Friday, February 11, 2011

History of Technology: The Washing Machine

“The story goes like this: Technologies make life better because they make life more convenient; that is, they save time, conquer space, and create comfort. Technologies perform task we might otherwise have to for ourselves. They relieve us from drudgery, labor, and physical exertion. They make it easier to go more places faster. They minimize the everyday struggles that were commonplace for our ancestors. In all they make life easier.” (Slack, Wise p. 28) The washing machine fits the ideal mold of this definition of convenience. Before the first type of washing machine was invented in 1797, the attempt to make clothing clean was a chore that was considered a hardship. In early history, before the 1700’s, women would rinse and dry clothing to rid of themselves of the odor that they felt was unbearable. Different regions developed ways to get soiled clothing back to a clean state. Many crew members would tie their clothes up in sacks and throw them overboard, allowing the ocean to fumigate their wares. Later, other practices were developed to get clothing clean such as using ashes from animals or the chemical called lye. (http://ezinearticles.com/?History-of-Washing-Machines---Who-Invented-the-Washing-Machine?&id=1935786)
Culture’s beliefs have determined the technology of the washing machine.
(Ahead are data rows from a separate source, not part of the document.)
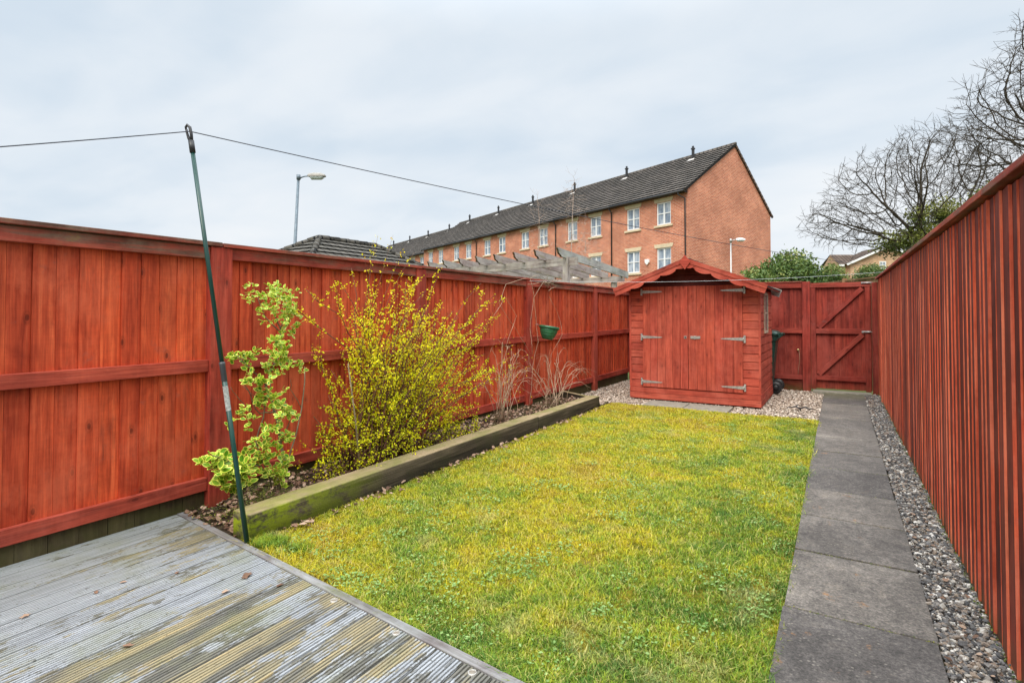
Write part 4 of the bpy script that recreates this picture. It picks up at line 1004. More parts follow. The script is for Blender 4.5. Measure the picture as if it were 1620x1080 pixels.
# --- bare bushes
def bare_bush(loc, label, n, rad, hgt, droop, mat_='dry_twig', seed=1, buds=0):
    random.seed(seed); root = empty('bare_bush', loc, label, 'bush', None); m_ = MB(); loc = Vector(loc); L_ = []
    for i in range(n):
        a = random.uniform(0, 2 * pi); r_ = rad * random.uniform(0.3, 1.0)
        b0 = loc + Vector((random.gauss(0, .05), random.gauss(0, .10), 0)); tg = loc + Vector((cos(a) * r_ * 0.42, sin(a) * r_, hgt * random.uniform(0.35, 1.0)))
        mid = loc + Vector((cos(a) * r_ * 0.25, sin(a) * r_ * random.uniform(.2, .6), tg.z * random.uniform(0.9, 1.25) * (1.15 if random.random() < .85 else .5)))
        tg.z -= droop * random.random(); pts = bez(b0, mid, tg, 8); pts = [p + rv(0.008) for p in pts]
        pts = [Vector((max(p.x, FX + 0.09), p.y, max(p.z, 0.05))) for p in pts]
        m_.tube(pts, [0.0032 * (1 - k / 10) + 0.0009 for k in range(9)], 4)
        for k in range(random.randint(1, 4)):
            j = random.randint(3, 8); d = ((pts[j] - pts[j - 1]).normalized() + rv(0.6)).normalized(); L = random.uniform(.08, .28)
            tp = [pts[j], pts[j] + d * L * .5 + rv(.01), pts[j] + d * L + Vector((0, 0, -0.03))]; m_.tube(tp, [.0015, .001, .0008], 3, caps=False)
            L_ += [tp[1], tp[2]]
    m_.build('stems', mat_, root)
    if buds:
        A_ = np.array([tuple(p + rv(0.02)) for p in L_ for _ in range(buds)]); A_[:, 0] = np.maximum(A_[:, 0], FX + 0.07)
        scatter('foliage', LEAF4, A_, RNG.uniform(.01, .02, len(A_)), RNG.uniform(0.3, 1, len(A_)), 'yellow_leaf', rand_rot(len(A_)), root)
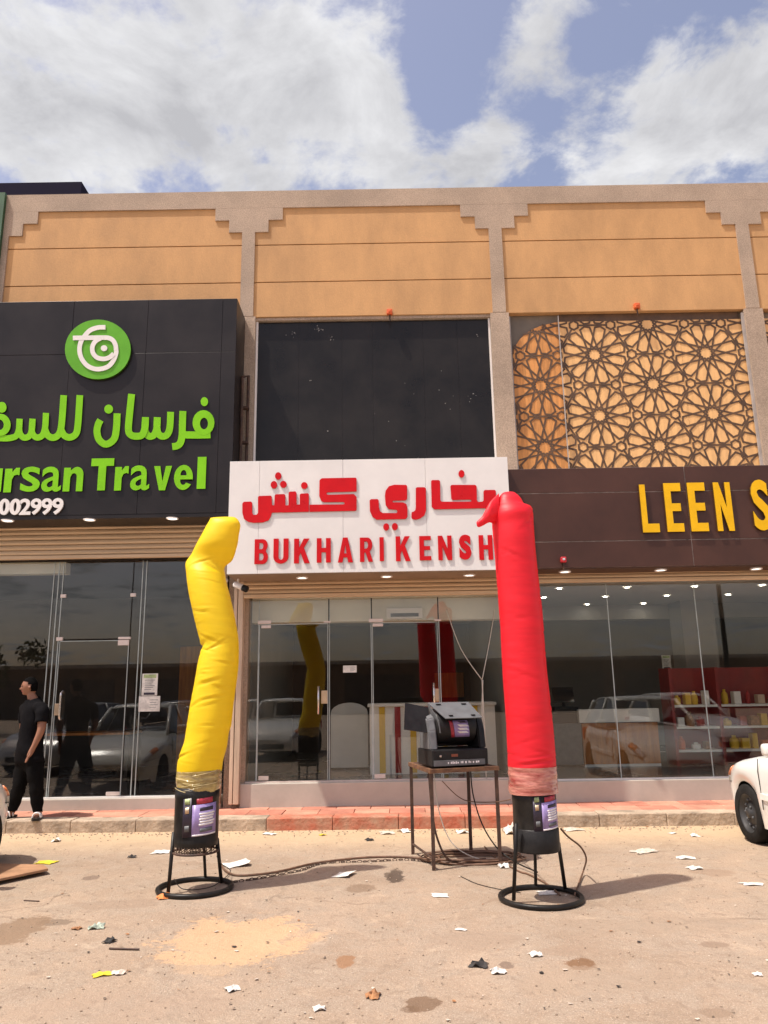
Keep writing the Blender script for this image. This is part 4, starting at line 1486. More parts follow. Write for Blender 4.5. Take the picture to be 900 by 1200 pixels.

Washing clothes is culture’s retaliation against nature’s perspiration and the world’s dirt. To clean laundry is to fight against all that is considered unclean and to construct techniques in which make this possible. The ideas have progressed from beating laundry against a rock, the use of a scrub board, hand powered drum machine, and much later the rotary machine. The rotary machine, which was seen as the model of convenience, has transformed into much more than its first debut. Many of the first washing machines were first made of heavy steal and had wooden tubs. (http://ezinearticles.com/?History-of-Washing-Machines---Who-Invented-the-Washing-Machine?&id=1935786)
As many of the early inventions that the culture deemed necessary, were invented before electricity, therefore most were operated by hand. People so longed for assistance washing their clothes, that the use of the tubs proved helpful. Basically, the machines were made up of a stick with four fingers and it moved clothes around in a bucket or tub. The alternative was much more laborious and the early machines fit the mold as helpful. (http://www.gizmohighway.com/history/washer.htm)
The washing machine, the Thor as it was called in the beginning, was later made with a galvanized tub. The Hurley Machine Company was the first to put this machine on the market, but soon there were many more companies to follow. (http://inventors.about.com/od/wstartinventions/a/washingmachines.htm) The washing machine advanced with the people of its time. It has surfaced new parts, new shapes, and added more features as people have demanded more from it. The modifications of the machine have met the standards of the culture and time around it. By 1937 General Electric expanded James King’s 1851 version of the washing machine to introduce the first modern washing machine to the world. (http://simplywash.com/washing-machines-history/)
When looking at the invention of the washing machine, in all of its progression to better serve its people, it is valuable to revisit the idea of convenience. In Ruth Schwartz Cowan’s book, which studies the technology of a household, household conveniences and the relationship of the nature of work in the home is assessed. Cowan argues that while household technologies, such as the washing machine, do indeed reduce drudgery of washing clothes, it does not take away the labor of the task. The shift, in which Cowan argues lies where there must be a housewife full time in the household to operate these technologies. At the same time, the standards of being clean and meeting different health standards becomes a new found problem alongside the rise of the household technologies. (Slack & Wise, p. 34-35) “However, the network of connections that constitute this technological system do not, in the end, reduce labor and save time; instead, the network of connections is part of a shifting burden in which the demands to collapse time and space become in, in a sense, an inconvenience.” (Slack & Wise, p. 35). Cowan’s view sums that if there is a washing machine; one must now wash clothes often.
Ironically to Cowan’s measures, an inventive husband produced the idea of a washing machine for his wife. His device was simple yet later would be profound. He called this machine for her a gift. (http://www.ehow.com/facts_5031534_history-automatic-washing-machine.html)
Commercial showing the different faces of the washing machine.

1 comment:

  1. I think technology serve it's purpose with the washing machine. I know my grandmother is happy, at one point they use to wash clothes in the tub with a stick. Now they have so many cycles on a washing machine your clothes not only get cleaned but eighty percent ironed too! The beauty of technology.